Monday, July 1, 2013

Different Types of Contradiction - Theoretical and Practical

   We are all familiar with contradiction, but contradiction is applied in many nuanced ways.  It can be very beneficial to go through different senses of contradiction, and I will briefly lay out some of these here, and then in another place develop some of them more closely.
   The sort of contradiction that seems most familiar is that the same object cannot be in two opposite states at once, e.g., something cannot be entirely black and entirely white.  However, we allow an object to have mutually exclusive properties/states over time.  This is understood well enough, and is typically the model of the other ways we speak of contradiction, which is confusing since it transports everything into the context of objects with properties too quickly.
   A more obscure sense of contradiction involves rules that connect a cause and effect (ground and consequence).  We take every effect to have only one cause (even if this cause is a complex - and it usually is), and when we connect a cause and an effect it forms a rule, and so we can say that is contradictory to have two rules for the same cause and effect pair.  To illustrate this sort of contradiction, consider the following: when one object displaces another, we call the connection of these moments impact (or various other terms that describe the same thing), and we say that impact is the cause of one object displacing another.  Impact names a rule that connects the two states (cause and effect).  It would be contradictory to say that besides impact, the rule that connects the cause and effect is a force that acts at a distance, and so the impact of the objects is accidental.  The reason this would be contradictory is that we cannot maintain that the rule of displacement requires impact, and also that the rule of displacement does not require impact; perhaps something can be moved by impact, and at a distance, but they exclude each other as rules connecting the same ground and consequence.

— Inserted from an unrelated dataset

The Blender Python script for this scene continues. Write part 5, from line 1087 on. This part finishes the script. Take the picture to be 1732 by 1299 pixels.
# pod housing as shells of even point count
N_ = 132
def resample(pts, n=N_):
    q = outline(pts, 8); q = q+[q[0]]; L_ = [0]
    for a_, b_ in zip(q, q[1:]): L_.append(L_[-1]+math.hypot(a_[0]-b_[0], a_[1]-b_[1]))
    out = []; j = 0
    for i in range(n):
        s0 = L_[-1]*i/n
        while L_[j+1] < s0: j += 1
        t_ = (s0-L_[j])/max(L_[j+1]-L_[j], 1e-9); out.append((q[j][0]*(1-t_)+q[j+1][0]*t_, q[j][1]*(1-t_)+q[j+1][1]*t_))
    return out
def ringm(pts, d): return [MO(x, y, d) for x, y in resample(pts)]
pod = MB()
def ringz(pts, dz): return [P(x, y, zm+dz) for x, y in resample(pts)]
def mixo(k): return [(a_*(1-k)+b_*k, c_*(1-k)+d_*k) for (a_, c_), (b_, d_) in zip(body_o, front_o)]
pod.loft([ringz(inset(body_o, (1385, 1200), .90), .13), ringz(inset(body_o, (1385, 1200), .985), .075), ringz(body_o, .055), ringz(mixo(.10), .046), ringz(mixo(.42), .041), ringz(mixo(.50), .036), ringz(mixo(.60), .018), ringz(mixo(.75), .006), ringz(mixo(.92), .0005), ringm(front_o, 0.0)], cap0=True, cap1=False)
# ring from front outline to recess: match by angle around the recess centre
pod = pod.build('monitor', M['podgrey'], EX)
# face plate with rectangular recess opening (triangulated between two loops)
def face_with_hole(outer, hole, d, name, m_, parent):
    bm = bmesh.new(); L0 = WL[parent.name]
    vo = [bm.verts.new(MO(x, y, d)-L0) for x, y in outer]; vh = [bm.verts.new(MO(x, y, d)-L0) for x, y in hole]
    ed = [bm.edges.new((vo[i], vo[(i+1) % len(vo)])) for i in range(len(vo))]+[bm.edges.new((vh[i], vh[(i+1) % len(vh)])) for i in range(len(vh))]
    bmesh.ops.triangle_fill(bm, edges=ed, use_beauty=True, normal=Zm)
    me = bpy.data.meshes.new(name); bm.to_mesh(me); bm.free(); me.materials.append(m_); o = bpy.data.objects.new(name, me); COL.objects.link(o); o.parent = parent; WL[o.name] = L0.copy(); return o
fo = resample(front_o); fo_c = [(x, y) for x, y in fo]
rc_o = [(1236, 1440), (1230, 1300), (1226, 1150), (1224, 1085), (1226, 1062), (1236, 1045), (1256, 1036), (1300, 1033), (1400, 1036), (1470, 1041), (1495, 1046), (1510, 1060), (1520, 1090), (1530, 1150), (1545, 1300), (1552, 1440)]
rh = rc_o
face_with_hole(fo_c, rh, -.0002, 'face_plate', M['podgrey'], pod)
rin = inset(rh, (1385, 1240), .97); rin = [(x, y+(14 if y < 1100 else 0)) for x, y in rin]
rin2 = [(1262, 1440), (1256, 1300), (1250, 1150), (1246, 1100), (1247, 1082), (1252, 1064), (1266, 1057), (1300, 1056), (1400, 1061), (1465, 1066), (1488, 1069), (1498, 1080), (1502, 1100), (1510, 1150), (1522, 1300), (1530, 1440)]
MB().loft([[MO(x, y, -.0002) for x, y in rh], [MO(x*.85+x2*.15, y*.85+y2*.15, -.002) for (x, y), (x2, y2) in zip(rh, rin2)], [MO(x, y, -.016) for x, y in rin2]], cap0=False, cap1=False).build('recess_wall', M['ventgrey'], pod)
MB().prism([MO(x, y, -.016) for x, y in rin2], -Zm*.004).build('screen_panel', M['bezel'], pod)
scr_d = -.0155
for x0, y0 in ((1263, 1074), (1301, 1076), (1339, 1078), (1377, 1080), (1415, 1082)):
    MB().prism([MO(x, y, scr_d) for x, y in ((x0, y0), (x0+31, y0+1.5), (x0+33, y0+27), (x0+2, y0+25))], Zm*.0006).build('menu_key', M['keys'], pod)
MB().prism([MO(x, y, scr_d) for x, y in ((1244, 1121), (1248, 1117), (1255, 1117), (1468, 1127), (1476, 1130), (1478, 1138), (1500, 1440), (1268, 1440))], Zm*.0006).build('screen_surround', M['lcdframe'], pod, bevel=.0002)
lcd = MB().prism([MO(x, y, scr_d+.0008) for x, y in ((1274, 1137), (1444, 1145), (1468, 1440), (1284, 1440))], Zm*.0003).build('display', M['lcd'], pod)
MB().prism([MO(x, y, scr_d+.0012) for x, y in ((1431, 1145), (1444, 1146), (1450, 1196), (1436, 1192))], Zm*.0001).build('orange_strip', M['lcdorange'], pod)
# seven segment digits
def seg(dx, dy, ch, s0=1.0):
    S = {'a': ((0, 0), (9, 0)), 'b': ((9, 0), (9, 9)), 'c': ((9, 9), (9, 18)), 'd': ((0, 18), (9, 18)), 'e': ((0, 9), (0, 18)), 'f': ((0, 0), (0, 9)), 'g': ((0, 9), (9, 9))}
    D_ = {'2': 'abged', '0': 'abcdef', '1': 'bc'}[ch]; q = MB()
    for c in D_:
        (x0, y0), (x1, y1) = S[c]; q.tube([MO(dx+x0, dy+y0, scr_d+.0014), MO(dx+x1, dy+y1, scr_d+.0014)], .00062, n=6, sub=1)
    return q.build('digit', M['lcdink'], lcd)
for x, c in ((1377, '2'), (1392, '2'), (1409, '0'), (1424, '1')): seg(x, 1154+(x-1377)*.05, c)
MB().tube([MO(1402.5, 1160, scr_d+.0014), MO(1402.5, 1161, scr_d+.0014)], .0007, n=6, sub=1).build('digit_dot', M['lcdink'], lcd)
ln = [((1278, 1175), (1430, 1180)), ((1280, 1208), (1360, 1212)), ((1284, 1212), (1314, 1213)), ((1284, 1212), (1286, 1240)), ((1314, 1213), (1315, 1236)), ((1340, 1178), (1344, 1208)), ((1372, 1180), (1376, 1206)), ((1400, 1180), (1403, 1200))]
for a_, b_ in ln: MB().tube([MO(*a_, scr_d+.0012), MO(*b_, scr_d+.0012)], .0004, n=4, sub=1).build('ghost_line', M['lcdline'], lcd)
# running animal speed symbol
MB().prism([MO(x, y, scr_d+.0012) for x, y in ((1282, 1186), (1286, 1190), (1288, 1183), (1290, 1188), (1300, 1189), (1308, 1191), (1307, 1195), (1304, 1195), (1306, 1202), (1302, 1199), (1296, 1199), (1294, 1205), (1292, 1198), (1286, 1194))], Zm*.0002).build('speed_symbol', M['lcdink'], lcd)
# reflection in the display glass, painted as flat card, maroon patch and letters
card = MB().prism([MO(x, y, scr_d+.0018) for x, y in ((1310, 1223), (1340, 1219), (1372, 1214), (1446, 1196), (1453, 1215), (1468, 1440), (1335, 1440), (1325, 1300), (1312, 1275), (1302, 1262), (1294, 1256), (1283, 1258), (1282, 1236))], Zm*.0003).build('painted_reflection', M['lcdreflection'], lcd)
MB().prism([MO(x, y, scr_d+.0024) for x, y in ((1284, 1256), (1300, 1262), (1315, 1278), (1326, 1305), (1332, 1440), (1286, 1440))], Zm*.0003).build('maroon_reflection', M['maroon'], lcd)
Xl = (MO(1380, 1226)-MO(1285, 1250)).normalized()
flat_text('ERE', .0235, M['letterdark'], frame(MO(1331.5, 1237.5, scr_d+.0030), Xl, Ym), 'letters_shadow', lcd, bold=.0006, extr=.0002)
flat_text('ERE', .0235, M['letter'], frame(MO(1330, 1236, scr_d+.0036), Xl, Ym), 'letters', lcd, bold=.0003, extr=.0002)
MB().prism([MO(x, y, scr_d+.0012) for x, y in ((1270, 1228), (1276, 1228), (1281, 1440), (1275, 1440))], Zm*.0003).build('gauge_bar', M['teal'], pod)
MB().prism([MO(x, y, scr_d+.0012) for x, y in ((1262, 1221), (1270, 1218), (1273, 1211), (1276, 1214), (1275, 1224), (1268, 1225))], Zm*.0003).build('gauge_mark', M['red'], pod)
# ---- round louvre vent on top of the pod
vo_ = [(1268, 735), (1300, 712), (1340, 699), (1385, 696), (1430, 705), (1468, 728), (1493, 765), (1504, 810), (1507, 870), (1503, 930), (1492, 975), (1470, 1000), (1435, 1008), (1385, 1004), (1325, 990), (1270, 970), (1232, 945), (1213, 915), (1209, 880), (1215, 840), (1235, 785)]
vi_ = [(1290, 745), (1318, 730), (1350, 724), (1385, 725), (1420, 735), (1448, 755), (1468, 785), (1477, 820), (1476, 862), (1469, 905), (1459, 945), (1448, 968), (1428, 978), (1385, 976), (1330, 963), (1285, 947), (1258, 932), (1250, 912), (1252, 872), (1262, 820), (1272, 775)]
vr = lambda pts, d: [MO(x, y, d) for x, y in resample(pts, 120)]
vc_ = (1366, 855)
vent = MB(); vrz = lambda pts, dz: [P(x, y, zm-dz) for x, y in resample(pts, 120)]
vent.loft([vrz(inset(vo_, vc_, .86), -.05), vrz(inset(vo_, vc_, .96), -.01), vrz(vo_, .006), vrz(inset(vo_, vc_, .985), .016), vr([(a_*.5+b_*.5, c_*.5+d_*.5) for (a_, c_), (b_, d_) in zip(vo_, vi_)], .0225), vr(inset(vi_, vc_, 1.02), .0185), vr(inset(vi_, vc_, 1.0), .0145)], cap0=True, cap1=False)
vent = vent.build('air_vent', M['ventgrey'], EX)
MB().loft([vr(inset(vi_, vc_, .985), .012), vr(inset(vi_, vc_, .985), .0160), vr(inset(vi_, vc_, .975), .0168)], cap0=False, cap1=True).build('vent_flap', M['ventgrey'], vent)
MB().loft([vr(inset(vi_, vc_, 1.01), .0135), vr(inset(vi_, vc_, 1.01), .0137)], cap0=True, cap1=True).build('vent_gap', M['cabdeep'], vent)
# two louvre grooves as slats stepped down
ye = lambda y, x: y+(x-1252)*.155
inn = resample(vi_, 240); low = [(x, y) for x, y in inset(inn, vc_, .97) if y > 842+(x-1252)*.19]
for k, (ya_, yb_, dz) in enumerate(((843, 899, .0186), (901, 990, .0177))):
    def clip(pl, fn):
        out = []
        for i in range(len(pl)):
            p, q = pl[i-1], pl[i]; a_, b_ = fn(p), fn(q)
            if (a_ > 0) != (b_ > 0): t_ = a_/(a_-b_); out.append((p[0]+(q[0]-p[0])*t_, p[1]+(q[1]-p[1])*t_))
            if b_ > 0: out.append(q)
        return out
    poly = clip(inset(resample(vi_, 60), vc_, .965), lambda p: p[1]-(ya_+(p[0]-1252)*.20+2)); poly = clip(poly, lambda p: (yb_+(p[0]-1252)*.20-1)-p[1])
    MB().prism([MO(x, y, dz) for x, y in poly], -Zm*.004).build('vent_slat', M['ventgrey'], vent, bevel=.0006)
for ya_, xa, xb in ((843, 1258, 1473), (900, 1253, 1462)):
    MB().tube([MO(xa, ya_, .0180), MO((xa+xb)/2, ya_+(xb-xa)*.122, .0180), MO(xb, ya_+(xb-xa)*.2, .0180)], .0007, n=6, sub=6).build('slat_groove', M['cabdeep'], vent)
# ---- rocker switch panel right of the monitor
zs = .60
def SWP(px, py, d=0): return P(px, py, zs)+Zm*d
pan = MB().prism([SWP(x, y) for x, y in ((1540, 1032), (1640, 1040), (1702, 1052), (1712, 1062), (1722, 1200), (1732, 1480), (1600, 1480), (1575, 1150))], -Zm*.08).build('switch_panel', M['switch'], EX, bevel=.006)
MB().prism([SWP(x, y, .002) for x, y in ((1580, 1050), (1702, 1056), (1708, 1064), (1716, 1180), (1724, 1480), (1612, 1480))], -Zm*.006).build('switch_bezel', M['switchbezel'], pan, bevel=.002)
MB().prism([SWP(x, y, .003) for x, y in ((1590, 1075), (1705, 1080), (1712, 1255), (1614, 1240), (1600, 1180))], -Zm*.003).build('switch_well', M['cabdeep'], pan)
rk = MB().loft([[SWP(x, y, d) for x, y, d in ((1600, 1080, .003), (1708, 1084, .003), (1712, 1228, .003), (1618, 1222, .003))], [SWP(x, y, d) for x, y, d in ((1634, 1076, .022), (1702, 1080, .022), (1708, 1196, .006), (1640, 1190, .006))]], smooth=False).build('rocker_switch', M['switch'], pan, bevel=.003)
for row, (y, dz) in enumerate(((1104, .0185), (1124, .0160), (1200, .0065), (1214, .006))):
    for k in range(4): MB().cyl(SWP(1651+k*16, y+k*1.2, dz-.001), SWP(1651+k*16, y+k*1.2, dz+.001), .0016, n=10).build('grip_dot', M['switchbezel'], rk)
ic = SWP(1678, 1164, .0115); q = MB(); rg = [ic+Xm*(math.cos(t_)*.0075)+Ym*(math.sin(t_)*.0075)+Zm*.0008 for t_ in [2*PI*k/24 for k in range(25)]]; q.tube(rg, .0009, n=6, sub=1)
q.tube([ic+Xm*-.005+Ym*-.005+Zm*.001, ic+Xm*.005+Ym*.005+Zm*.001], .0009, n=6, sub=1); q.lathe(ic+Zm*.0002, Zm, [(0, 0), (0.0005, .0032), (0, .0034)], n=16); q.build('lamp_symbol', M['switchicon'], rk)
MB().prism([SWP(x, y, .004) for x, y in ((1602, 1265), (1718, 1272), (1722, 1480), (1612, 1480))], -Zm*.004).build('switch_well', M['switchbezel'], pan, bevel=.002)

   Another form of contradiction which is obscure is a contradiction between contexts.  A context holds together a number of rules and purposes of things for some activity.  The context of wood working holds certain uses to the tools of the wood working, and the goal one has makes the context of wood working necessary to develop.  It is possible to have a context from which one can evaluate different possible contexts (ways of organizing ourselves and our things in an activity), but we cannot have more than one context at a time.  Even when we are accomplishing two tasks through one action, we have a context for this, as well.
   A context can be contradicted if it does not produce the results that are desired.  We may think that a certain organization of activities and materials will produce the results we aim for, but when it fails we must consider if there was some error or defect in our skill or the material, or if the context was poorly designed to begin with.  If we decide the the context itself is at fault, then it would be insane to repeat the same procedure expecting a different result.  I want to refer to this as a technically practical contradiction.
   Even though we can narrow our interests to certain contexts and achieve the goals we set in them, we can hardly ever remain in any one context at all times; the demands of life pull us into different contexts.  While we do not expect to find a single context that is specifically suited to all tasks, we strive for all of our tasks, and their respective contexts, to harmonize with each other, and so we eliminate contexts not only when they do not work, but also when they conflict with each other and make a harmonized life impossible.  This brings me to another sort of contradiction, which I will call simply a practical contradiction.  When a context functions (attains its aims), but falls into conflict with other contexts (and so throws our life into disarray), we have a practical contradiction.  An example of such a practical contradiction would be a lying promise.
   There is a peculiarity of practical contradictions (both technical, and pure) which makes them very distinct the first two sorts of contradictions (which I will call theoretical).  The first two sorts of contradictions have subjective necessity (we simply do not operate without them, and so they form a part of all of our practical contexts as well).  The theoretical contradictions also have objective necessity, since all objects must obey them, as well.  Now, for practical contradictions, there is no subjective necessity.  We can violate technically practical rules and continue to do the same ineffective thing over and over again — if we could not, then it would have also been impossible to try it the first time.  We can also act against our own interests in having a chaotic life which tries to hold together many different opposing contexts (opposing goals, ultimately), but this is problematic for attaining our higher ends, even if it always seems easier at any time.  These practical contradiction, which are by no means newly devised by me, will benefit from further development elsewhere.